[antir-heralds] quarters n cantons n laurel wreaths

Leslie Schweitzer las at lschweitz.com
Thu Nov 15 13:02:26 EST 2007


[I've been pretty swamped lately so if I'm saying things that have been said by others, I probably missed 'em... sorry I cannot give the appropriate degree of credit...]

> I personally think that it would make sense to give the Documented 
> Exception rule a wider play: for instance, it would be reasonable to 
> allow a group to use the documented exception clause to register a 
> branch device without a laurel wreath.  But I'm not in charge of the 
> rules :)

I'd personally rather see the laurel wreath requirement go bye-bye altogether - it gets in the way of good heraldic design. Can a branch have (field) a (charge) for its arms? Nope, because of some Order or another. Can it have (field) 3 (identical charges)? Well, yeah it can, but most branches find it pretty boring with that particular charge, even if they want simple armory, they'd rather have some sort of item that "uniquely" (for the local area) says "this branch!" to the viewer - a totem critter, or striking geometric design, or some such. How unique can you be with if the only charge on your arms is the same one that every other branch in the SCA uses?

Any heraldic rule which takes two of the most common heraldic designs in period, and makes them impossible or difficult for branches to emulate, contributes significantly a situation where SCA branches don't do a good job of emulating period style.

(I'm ranting. Sorry. Well, I've never been in charge of the rules, either... although for quite a while, that's been my #1-sacred-cow-to-roast if I had the ability to pick one out of the air, with an automatic magical acceptance of the thing I picked by the general SCA populace.)

> 
> The client in question found an example of a design in a period roll of 
> arms which involves a charged canton/quarter (but not an augmentation), 
> and prefers authenticity to registrability.

I gotta side with the folks who believe that a canton and a quarter were not clearly distinguished from each other through a reasonable chunk of our period - and are not clearly distinguished from each other visually in our time.
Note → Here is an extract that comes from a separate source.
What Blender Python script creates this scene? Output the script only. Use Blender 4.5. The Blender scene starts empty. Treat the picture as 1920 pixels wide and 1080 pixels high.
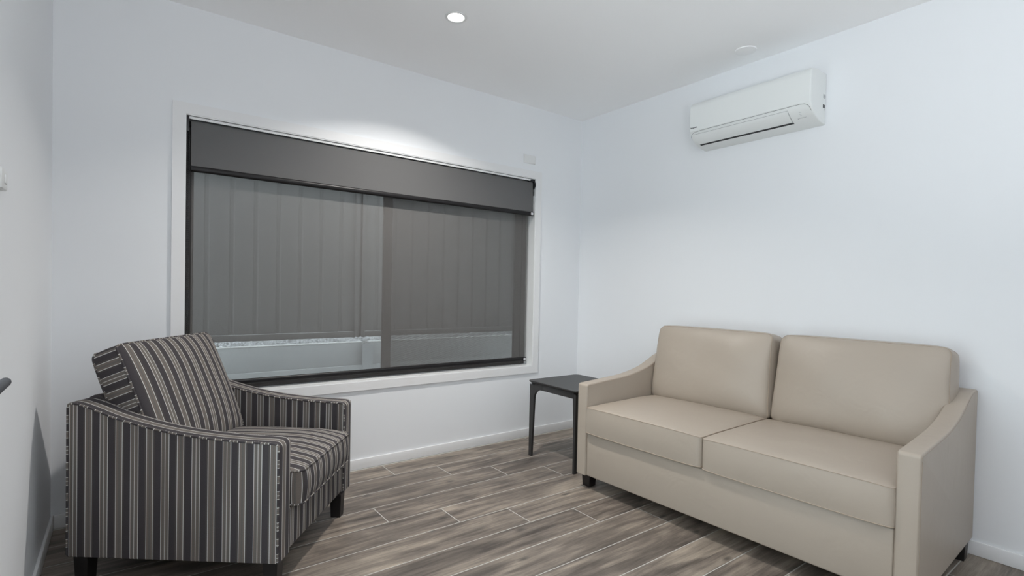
import bpy, bmesh, math, random
from mathutils import Vector, Matrix

C = bpy.context.scene.collection
random.seed(7)
sc = bpy.context.scene

# ------------------------------------------------------------------ camera
def make_camera():
    f, yaw, pitch, roll = 972.96, 0.6441, -0.0180, 0.0208
    cy, sy, cp, sp = math.cos(yaw), math.sin(yaw), math.cos(pitch), math.sin(pitch)
    fwd = Vector((sy * cp, cy * cp, sp))
    rt = Vector((cy, -sy, 0))
    up = rt.cross(fwd)
    c, s = math.cos(roll), math.sin(roll)
    r2 = c * rt + s * up
    u2 = -s * rt + c * up
    cam = bpy.data.cameras.new('camera')
    o = bpy.data.objects.new('camera', cam)
    C.objects.link(o)
    m = Matrix((r2, u2, -fwd)).transposed().to_4x4()
    m.translation = Vector((-3.2325, -3.3243, 1.2104))
    o.matrix_world = m
    cam.sensor_fit = 'HORIZONTAL'
    cam.sensor_width = 36
    cam.lens = 36 * f / 1920
    cam.shift_y = 19.8 / 1920
    cam.clip_start = 0.02
    sc.camera = o
make_camera()

# ------------------------------------------------------------------ world, exposure
SKY = 4.8            # overcast daylight
FILL = 43.0       # watts of the fill lamp added unseen behind the camera
LAMP = 21.0          # watts of one ceiling downlight
w = bpy.data.worlds.new('overcast_sky'); sc.world = w; w.use_nodes = True
wb = w.node_tree.nodes['Background']
wb.inputs[0].default_value = (0.86, 0.93, 1.0, 1); wb.inputs[1].default_value = SKY
vs = sc.view_settings
vs.view_transform = 'Standard'; vs.look = 'None'; vs.gamma = 1; vs.use_curve_mapping = False
vs.exposure = 0.1
sc.cycles.max_bounces = 12; sc.cycles.diffuse_bounces = 8; sc.cycles.transparent_max_bounces = 16

W, H, YB = 3.505, 2.70, -5.3        # room width, height, far end behind the camera

# ------------------------------------------------------------------ materials
def srgb(r, g, b):
    f = lambda c: c / 12.92 if c <= .04045 else ((c + .055) / 1.055) ** 2.4
    return (f(r / 255), f(g / 255), f(b / 255), 1)

def mat(name, col, rough=.6, metal=0., bump=None, spec=.5, var=0.):
    m = bpy.data.materials.new(name); m.use_nodes = True
    nt = m.node_tree; b = nt.nodes['Principled BSDF']
    b.inputs['Base Color'].default_value = col
    b.inputs['Roughness'].default_value = rough
    b.inputs['Metallic'].default_value = metal
    b.inputs['Specular IOR Level'].default_value = spec
    tc = nt.nodes.new('ShaderNodeTexCoord')
    n = nt.nodes.new('ShaderNodeTexNoise'); n.inputs['Scale'].default_value = bump[0] if bump else 40
    n.inputs['Detail'].default_value = 3
    nt.links.new(tc.outputs['Object'], n.inputs['Vector'])
    if bump:
        bp = nt.nodes.new('ShaderNodeBump'); bp.inputs['Strength'].default_value = bump[1]
        bp.inputs['Distance'].default_value = bump[2]
        nt.links.new(n.outputs['Fac'], bp.inputs['Height']); nt.links.new(bp.outputs[0], b.inputs['Normal'])
    if var:
        n2 = nt.nodes.new('ShaderNodeTexNoise'); n2.inputs['Scale'].default_value = 2.5
        nt.links.new(tc.outputs['Object'], n2.inputs['Vector'])
        mx = nt.nodes.new('ShaderNodeMix'); mx.data_type = 'RGBA'
        mx.inputs[6].default_value = tuple(c * (1 - var) for c in col[:3]) + (1,)
        mx.inputs[7].default_value = tuple(min(1, c * (1 + var)) for c in col[:3]) + (1,)
        nt.links.new(n2.outputs['Fac'], mx.inputs[0]); nt.links.new(mx.outputs[2], b.inputs['Base Color'])
    return m

M = {}
M['wall'] = mat('white_wall_paint', (.82, .835, .855, 1), .75, bump=(260, .05, .001))
M['ceiling'] = mat('white_ceiling_paint', (.945, .945, .95, 1), .85, bump=(260, .05, .001))
M['trim'] = mat('white_gloss_trim', (.80, .80, .805, 1), .35, bump=(60, .02, .001))
M['sill'] = mat('white_gloss_reveal', (.82, .83, .83, 1), .3, bump=(60, .02, .001))
M['black_plastic'] = mat('black_plastic', (.012, .012, .014, 1), .35, bump=(80, .02, .001))
M['bar'] = mat('black_anodised_bar', (.011, .010, .011, 1), .36, spec=.3, bump=(80, .01, .001))
M['frame'] = mat('charcoal_window_aluminium', (.055, .050, .048, 1), .45, bump=(80, .02, .001))
M['sticker'] = mat('white_sticker', (.8, .8, .82, 1), .5)
M['grey_print'] = mat('grey_print', (.30, .31, .32, 1), .6)
M['dark_print'] = mat('dark_print', (.03, .03, .035, 1), .6)
M['ac'] = mat('white_ac_plastic', (.80, .82, .81, 1), .38, bump=(90, .01, .001))
M['ac_low'] = mat('white_ac_lower_plastic', (.76, .77, .76, 1), .4, bump=(90, .01, .001))
M['dark_gap'] = mat('dark_gap', (.02, .022, .024, 1), .7)
M['leather'] = mat('taupe_leather', (.395, .338, .280, 1), .45, bump=(420, .12, .0012), var=.035)
M['leather_seam'] = mat('taupe_leather_seam', (.36, .29, .225, 1), .5, bump=(420, .1, .001))
def soft_creases(m):
    nt = m.node_tree; b = nt.nodes['Principled BSDF']; first = b.inputs['Normal'].links[0].from_node
    tc = nt.nodes.new('ShaderNodeTexCoord'); n = nt.nodes.new('ShaderNodeTexNoise')
    n.inputs['Scale'].default_value = 9; n.inputs['Detail'].default_value = 2; n.inputs['Distortion'].default_value = .8
    bp = nt.nodes.new('ShaderNodeBump'); bp.inputs['Strength'].default_value = .22; bp.inputs['Distance'].default_value = .01
    nt.links.new(tc.outputs['Object'], n.inputs['Vector']); nt.links.new(n.outputs['Fac'], bp.inputs['Height'])
    nt.links.new(first.outputs[0], bp.inputs['Normal']); nt.links.new(bp.outputs[0], b.inputs['Normal'])
soft_creases(M['leather'])
M['leg'] = mat('black_stained_wood', (.010, .008, .008, 1), .4, bump=(70, .1, .001))
M['table'] = mat('black_stained_table', (.028, .027, .027, 1), .42, bump=(120, .08, .0006), var=.15)
M['plate'] = mat('white_plate_plastic', (.77, .775, .77, 1), .35)
M['concrete'] = mat('grey_concrete', (.52, .53, .53, 1), .9, bump=(60, .2, .003), var=.12)
M['cap'] = mat('pale_concrete_edge', (.8, .8, .78, 1), .9, bump=(60, .2, .003))
M['galv'] = mat('galvanised_steel', (.5, .52, .53, 1), .55, .3, bump=(30, .05, .002), var=.12)
M['fence'] = mat('grey_fence_sheet', (.10, .098, .096, 1), .55, bump=(30, .03, .002))
M['fence_rail'] = mat('grey_fence_rail', (.085, .082, .08, 1), .55, bump=(30, .03, .002))
M['ground'] = mat('concrete_path', (.42, .42, .41, 1), .95, bump=(40, .2, .003), var=.1)
M['lever'] = mat('dark_grey_metal', (.075, .08, .092, 1), .45, .3, bump=(80, .02, .001))
M['door'] = mat('white_door_paint', (.78, .785, .79, 1), .5, bump=(80, .02, .001))
M['grout'] = mat('pale_grout', (.50, .49, .46, 1), .9, bump=(300, .1, .001))

def emit(name, col, s):
    m = bpy.data.materials.new(name); m.use_nodes = True
    b = m.node_tree.nodes['Principled BSDF']
    b.inputs['Base Color'].default_value = (.9, .9, .9, 1)
    b.inputs['Emission Color'].default_value = col; b.inputs['Emission Strength'].default_value = s
    return m
M['lens'] = emit('lit_diffuser', (1, .96, .90, 1), 9)

def see_through(name, col, openness, rough=.9, pitch=.002, tilt=0.):
    m = bpy.data.materials.new(name); m.use_nodes = True; nt = m.node_tree
    b = nt.nodes['Principled BSDF']; b.inputs['Base Color'].default_value = col
    b.inputs['Roughness'].default_value = rough; b.inputs['Specular IOR Level'].default_value = .2
    tr = nt.nodes.new('ShaderNodeBsdfTransparent'); mx = nt.nodes.new('ShaderNodeMixShader')
    tc = nt.nodes.new('ShaderNodeTexCoord'); L = nt.links.new
    sp = nt.nodes.new('ShaderNodeSeparateXYZ'); L(tc.outputs['Object'], sp.inputs[0])
    def ma(op, a, b2):
        q = nt.nodes.new('ShaderNodeMath'); q.operation = op
        for k, v in enumerate((a, b2)):
            if isinstance(v, (int, float)): q.inputs[k].default_value = v
            elif v is not None: L(v, q.inputs[k])
        return q.outputs[0]
    # horizontal threads of the weave
    ph = ma('ADD', ma('MULTIPLY', sp.outputs[2], math.cos(tilt) * 2 * math.pi / pitch), ma('MULTIPLY', sp.outputs[0], math.sin(tilt) * 2 * math.pi / pitch))
    th = ma('ADD', ma('MULTIPLY', ma('SINE', ph, None), .8), 1.0)
    # slight unevenness along the vertical threads
    n = nt.nodes.new('ShaderNodeTexNoise'); n.inputs['Scale'].default_value = 300; n.inputs['Detail'].default_value = 1
    mp = nt.nodes.new('ShaderNodeMapping'); mp.inputs['Scale'].default_value = (1, 1, .004)
    L(tc.outputs['Object'], mp.inputs[0]); L(mp.outputs[0], n.inputs['Vector'])
    un = ma('ADD', ma('MULTIPLY', n.outputs['Fac'], .2), .9)
    L(ma('MULTIPLY', ma('MULTIPLY', th, un), openness), mx.inputs[0])
    nt.links.new(b.outputs[0], mx.inputs[1]); nt.links.new(tr.outputs[0], mx.inputs[2])
    nt.links.new(mx.outputs[0], nt.nodes['Material Output'].inputs[0])
    return m
M['mesh'] = see_through('grey_screen_mesh', (.172, .165, .161, 1), .32, pitch=.0020)
M['flyscreen'] = see_through('black_insect_mesh', (.035, .033, .032, 1), .46, pitch=.00238, tilt=.036)
M['blockout'] = mat('grey_blockout_fabric', (.130, .129, .129, 1), .75, spec=.25, bump=(700, .08, .0006))

def glass(name):
    m = bpy.data.materials.new(name); m.use_nodes = True; nt = m.node_tree
    nt.nodes.remove(nt.nodes['Principled BSDF'])
    tr = nt.nodes.new('ShaderNodeBsdfTransparent'); tr.inputs[0].default_value = (.92, .95, .94, 1)
    gl = nt.nodes.new('ShaderNodeBsdfGlossy'); gl.inputs['Roughness'].default_value = .02
    fr = nt.nodes.new('ShaderNodeFresnel'); fr.inputs[0].default_value = 1.45
    mx = nt.nodes.new('ShaderNodeMixShader')
    nt.links.new(fr.outputs[0], mx.inputs[0]); nt.links.new(tr.outputs[0], mx.inputs[1]); nt.links.new(gl.outputs[0], mx.inputs[2])
    nt.links.new(mx.outputs[0], nt.nodes['Material Output'].inputs[0])
    return m
M['glass'] = glass('window_glass')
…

It depends on the design. "Azure, a pale argent and a canton Or" can visually be told from "Azure, a pale and overall a quarter Or" - in the one case the square at the top left doesn't overlap the pale but in the 2nd it does. However, "Azure, a lion rampant argent and a canton Or" is hard to distinguish from "Azure, a lion rampant argent and overall a quarter Or."

And when it comes to pretense and offense, it's a matter of appearances to a large number of SCAers, not a matter of period practice. So, if they look similar enough to be confused, and if the look is presumptuous, I think there's a presumption problem.
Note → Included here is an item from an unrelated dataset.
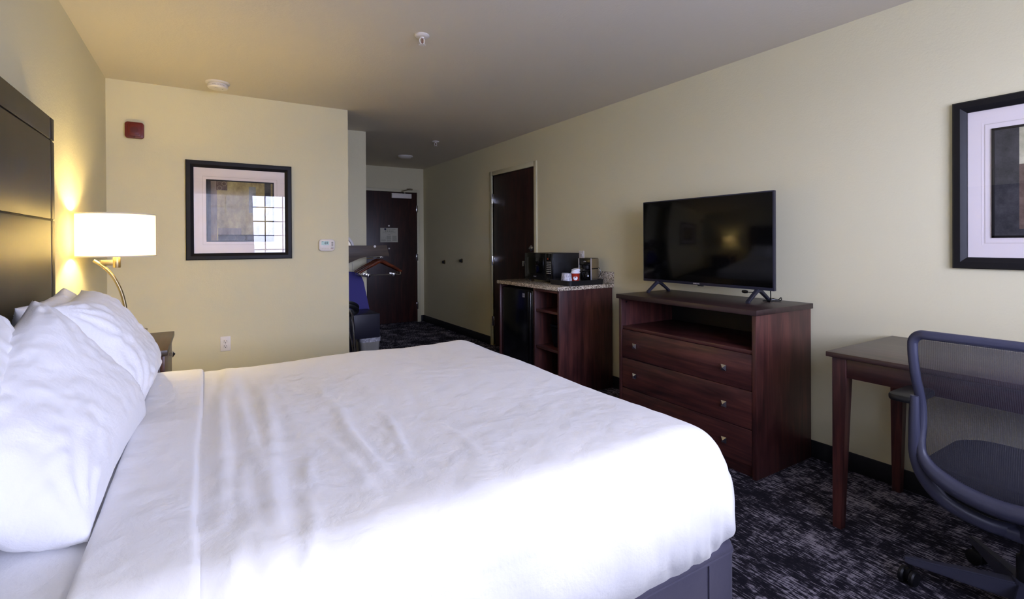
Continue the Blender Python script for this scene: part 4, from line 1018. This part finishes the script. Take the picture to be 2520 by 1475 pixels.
for k, (dx, dy, rz, lb) in enumerate(((.0, .05, -.06, 'second wooden hanger, just behind the front one'), (.0, .10, .03, 'third wooden hanger from the front on the rod'), (.0, .15, -.12, 'rearmost wooden hanger on the closet rod'))):
    dup(h0, (1.504 + dx, 4.935 + dy, 1.073), rz, lb)
# round mirror
t = thing('wall_mirror', (1.22, 5.293, 1.04), 'round white rimmed object on the alcove wall half hidden by the bracket', 'mirror')
Mx = onY(1.17, 5.293, 1.20)
B(Mx).lathe([(.125, -.001), (.125, .03), (.13, .038), (.148, .038), (.155, .03), (.155, -.001)], 48).done('rim', 'white', t)
B(Mx).lathe([(0, .02), (.127, .022), (.127, .02), (0, .019)], 48).done('mirror_glass', 'steel', t)
B().tube(cr([(1.30, 5.286, 1.08), (1.31, 5.284, 1.0), (1.305, 5.286, .9)], 5), .002, 6).done('cord', 'white', t)
# bench
t = thing('luggage_bench', (1.2, 5.0, 0), 'dark box bench with tall rounded blue fabric panel in the alcove', 'bench')
B().box(.80, 1.437, 4.765, 5.20, .342, .572, .004).done('box', 'navy', t)
Mf = frameM((0, 5.25, 0), (1, 0, 0), (0, 0, 1), (0, -1, 0))
prof = [(.95, .30), (1.52, .30), (1.465, .555), (1.405, .85), (1.385, .905), (1.355, .94), (1.31, .957), (1.26, .962), (1.2, .955), (1.15, .93), (1.10, .86), (.95, .55)]
B(Mf).prism(prof, 0, .035, .006).done('blue_panel', 'blue', t)
b = B(); b.box(.86, 1.2, 4.79, 5.18, 0, .342, .003); b.box(1.0, 1.06, 5.19, 5.24, 0, .5, .003); b.done('pedestal', 'navy', t)
# waste bin
t = thing('waste_bin', (1.36, 4.87, 0), 'translucent plastic waste bin with a liner under the dark bench', 'bin')
b = B(Matrix.Translation((1.365, 4.90, 0)))
tb = bmesh.new(); rr = []
for sx_, sy_, z in ((.075, .06, .002), (.1, .085, .32), (.104, .089, .325), (.104, .089, .335), (.098, .083, .335), (.072, .057, .01)):
    ring_ = []
    for k in range(32):
        a = 2 * pi * k / 32; c_, s_ = cos(a), sin(a); q = (abs(c_) ** 4 + abs(s_) ** 4) ** -.25
        ring_.append(tb.verts.new((sx_ * c_ * q, sy_ * s_ * q, z)))
    rr.append(ring_)
for A, C in zip(rr, rr[1:]):
    for i in range(32): tb.faces.new((A[i], A[(i + 1) % 32], C[(i + 1) % 32], C[i])).smooth = True
tb.faces.new(rr[0][::-1]); tb.faces.new(rr[-1]); b._add(tb); b.done('bin_body', 'bin', t)
b = B(Matrix.Translation((1.365, 4.90, 0)))
b.grid(lambda u, v: Vector((.106 * cos(2 * pi * u) * ((abs(cos(2 * pi * u)) ** 4 + abs(sin(2 * pi * u)) ** 4) ** -.25) * (1 - .03 * v), .091 * sin(2 * pi * u) * ((abs(cos(2 * pi * u)) ** 4 + abs(sin(2 * pi * u)) ** 4) ** -.25) * (1 - .03 * v), .337 - .045 * v + .006 * noise.noise(Vector((cos(2 * pi * u) * 4, sin(2 * pi * u) * 4, v))))), 64, 4)
b.done('liner', 'clear', t, merge=True)
# luggage rack, folded
t = thing('luggage_rack', (1.12, 4.69, 0), 'folded chrome luggage rack with black straps leaning in the alcove entrance', 'luggage rack')
b = B(); b.tube(cr([(1.02, 4.70, .66), (1.10, 4.70, .655), (1.15, 4.70, .60), (1.165, 4.70, .5), (1.175, 4.69, .3), (1.20, 4.68, .0)], 8), .012, 12); b.done('tube_frame', 'chrome', t)
b = B(); b.tube(cr([(1.0, 4.725, .56), (1.08, 4.725, .55), (1.12, 4.725, .5), (1.145, 4.725, .38), (1.18, 4.72, .2), (1.22, 4.71, .0)], 8), .012, 12); b.done('tube_frame', 'chrome', t)
b = B()
for k in range(2): b.tube(cr([(1.02, 4.69, .70 - .03 * k), (1.12, 4.675, .705 - .03 * k), (1.19, 4.69, .675 - .03 * k), (1.20, 4.72, .64 - .03 * k), (1.14, 4.74, .615 - .03 * k), (1.05, 4.74, .62 - .03 * k)], 6), .02, 8, flat=.15, up=(.3, 1, .2))
b.done('strap', 'blackm', t)

def sheer_mat(name):
    m = bpy.data.materials.new(name); m.use_nodes = True; t = m.node_tree; n = t.nodes; L = t.links.new; n.clear()
    o = n.new('ShaderNodeOutputMaterial'); mix = n.new('ShaderNodeMixShader'); tl = n.new('ShaderNodeBsdfTranslucent'); tr = n.new('ShaderNodeBsdfTransparent')
    tl.inputs['Color'].default_value = lin((150, 148, 144))
    tc = n.new('ShaderNodeTexCoord'); nz = n.new('ShaderNodeTexNoise'); nz.inputs['Scale'].default_value = 200; L(tc.outputs['Object'], nz.inputs['Vector'])
    mr = n.new('ShaderNodeMapRange'); mr.inputs['To Min'].default_value = .9; mr.inputs['To Max'].default_value = .96; L(nz.outputs['Fac'], mr.inputs['Value']); L(mr.outputs[0], mix.inputs[0])
    L(tr.outputs[0], mix.inputs[1]); L(tl.outputs[0], mix.inputs[2]); L(mix.outputs[0], o.inputs['Surface']); return m
M['sheer'] = sheer_mat('fill_light_sheer_cloth')
b = B(); b.grid(lambda u, v: Vector((-.56 + (1.27 + .10 * (1 - v) ** 2) * u, YW + .035 + .012 * sin(u * 60), .04 + 2.28 * v)), 120, 16)
tag(b.done('fill_light_sheer', 'sheer', sharp=0), 'added sheer curtain passing soft fill light through the headboard half of the window', 'curtain')  # sheer added over the widened part, passes dimmed light to the bed head
# ================================================================== CURTAINS (behind the camera, seen only in reflections)
for (x0, x1, lb) in ((-.58, -.42, 'beige curtain drawn aside at the headboard side of the window'), (2.30, 2.82, 'beige curtain drawn aside at the desk side of the window')):
    b = B(); b.grid(lambda u, v: Vector((x0 + (x1 - x0) * u, YW + .075 + .022 * sin(u * 46 + .4 * sin(v * 5)), .03 + 2.3 * v)), 110, 12)
    tag(b.done('curtain', 'curtain', sharp=0, solid=.003), lb, 'curtain')
b = B(); b.tube([(-.59, YW + .075, 2.345), (2.9, YW + .075, 2.345)], .012, 12); b.box(-.3, -.28, YW, YW + .08, 2.335, 2.355, .001); b.box(2.84, 2.86, YW, YW + .08, 2.335, 2.355, .001)
tag(b.done('curtain_rod', 'nickel'), 'nickel curtain rod above the window', 'curtain rod')

# ================================================================== LIGHT
SUN_E, SKY_S, GROUND_S, EXPO = .3, 7.6, 3.0, 2.0
wd = bpy.data.worlds.new('daylight'); scene.world = wd; wd.use_nodes = True
t = wd.node_tree; n = t.nodes; L = t.links.new; bg = n['Background']
tc = n.new('ShaderNodeTexCoord'); sp = n.new('ShaderNodeSeparateXYZ'); L(tc.outputs['Generated'], sp.inputs[0])
r = n.new('ShaderNodeValToRGB'); e = r.color_ramp.elements
while len(e) < 6: e.new(.5)
# snowy ground, bright hazy horizon, deeper sky overhead
for el, (ps, k) in zip(e, ((0, .55), (.485, .62), (.51, 1.0), (.61, 1.0), (.68, .45), (.78, .18))):
    el.position = ps; el.color = (.62 * k, .67 * k, 1.0 * k, 1)
mr = n.new('ShaderNodeMapRange'); mr.inputs['From Min'].default_value = -1; mr.inputs['From Max'].default_value = 1; L(sp.outputs['Z'], mr.inputs['Value']); L(mr.outputs[0], r.inputs['Fac'])
L(r.outputs['Color'], bg.inputs['Color']); bg.inputs['Strength'].default_value = SKY_S
pl = bpy.data.lights.new('window_portal', 'AREA'); pl.shape = 'RECTANGLE'; pl.size = WX1 - WX0; pl.size_y = WZ1 - WZ0; pl.cycles.is_portal = True
po = bpy.data.objects.new('window_portal', pl); COL.objects.link(po); po.location = ((WX0 + WX1) / 2, YW - .16, (WZ0 + WZ1) / 2); po.rotation_euler = (radians(90), 0, 0)
sl = bpy.data.lights.new('sun', 'SUN'); sl.energy = SUN_E; sl.angle = radians(4); sl.color = (1, .97, .9)
so = bpy.data.objects.new('sun', sl); COL.objects.link(so)
sd = Vector((-.5, 1, -.707)).normalized(); so.rotation_euler = sd.to_track_quat('-Z', 'Y').to_euler(); so.location = (1.5, -3, 3)

# ================================================================== CAMERA
CAM = dict(f=1218.5087, yaw=.5544, pitch=-.0044, roll=-.0054, cy=603.5454, h=1.2499)
y_, p_, r_ = CAM['yaw'], CAM['pitch'], CAM['roll']
fw = Vector((sin(y_) * cos(p_), cos(y_) * cos(p_), sin(p_))); rt = Vector((cos(y_), -sin(y_), 0)); up = rt.cross(fw)
rt2 = rt * cos(r_) + up * sin(r_); up2 = -rt * sin(r_) + up * cos(r_)
cam = bpy.data.cameras.new('camera'); co = bpy.data.objects.new('camera', cam); COL.objects.link(co)
mw = Matrix.Identity(4)
for i in range(3): mw[i][0] = rt2[i]; mw[i][1] = up2[i]; mw[i][2] = -fw[i]
mw.translation = Vector((0, 0, CAM['h'])); co.matrix_world = mw
cam.sensor_fit = 'HORIZONTAL'; cam.sensor_width = 36; cam.lens = CAM['f'] / 2520 * 36
cam.shift_x = 0; cam.shift_y = -(1475 / 2 - CAM['cy']) / 2520; cam.clip_start = .02
scene.camera = co
vs = scene.view_settings; vs.view_transform = 'Standard'; vs.look = 'None'; vs.exposure = EXPO; vs.gamma = 1; vs.use_curve_mapping = False
scene.cycles.max_bounces = 12; scene.cycles.transparent_max_bounces = 16; scene.cycles.diffuse_bounces = 8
After all, it's pretty clear that the use of a crown in period heraldry usually had nothing to do with the rank or status of the owner. But I don't think we'd have any luck in today's SCA trying to argue that crowns and coronets should cease to be reserved to Kingdoms, Principalities, Royal peers, and Baronial status folk. I suspect that if one elected to use at SCA events, unregistered, "Azure three crowns Or", without the appropriate personal status, a bunch of SCAers would be offended. Some of the offended SCAers will probably have great skill with duct-taped rattan blunt implements, and don't care a lot about the smaller details of period heraldic practice.(Swedes might not like it, either ;-)

I suspect fewer people would have strong pretense reactions to a charged canton being used by someone without an augmentation, than to a crown being used by an "everyday person", because augmentations aren't as obvious to the average SCAer as pointy hats. But I do think that enough charged cantons are period augmentations that - if we want to have something in the SCA that visually says "look! an augmentation!" a charged canton is a pretty good choice.

Now, the whole "quarterly in dexter (or sinister) chief, a single charge" design is certainly period. Would that kind of design meet your client's needs?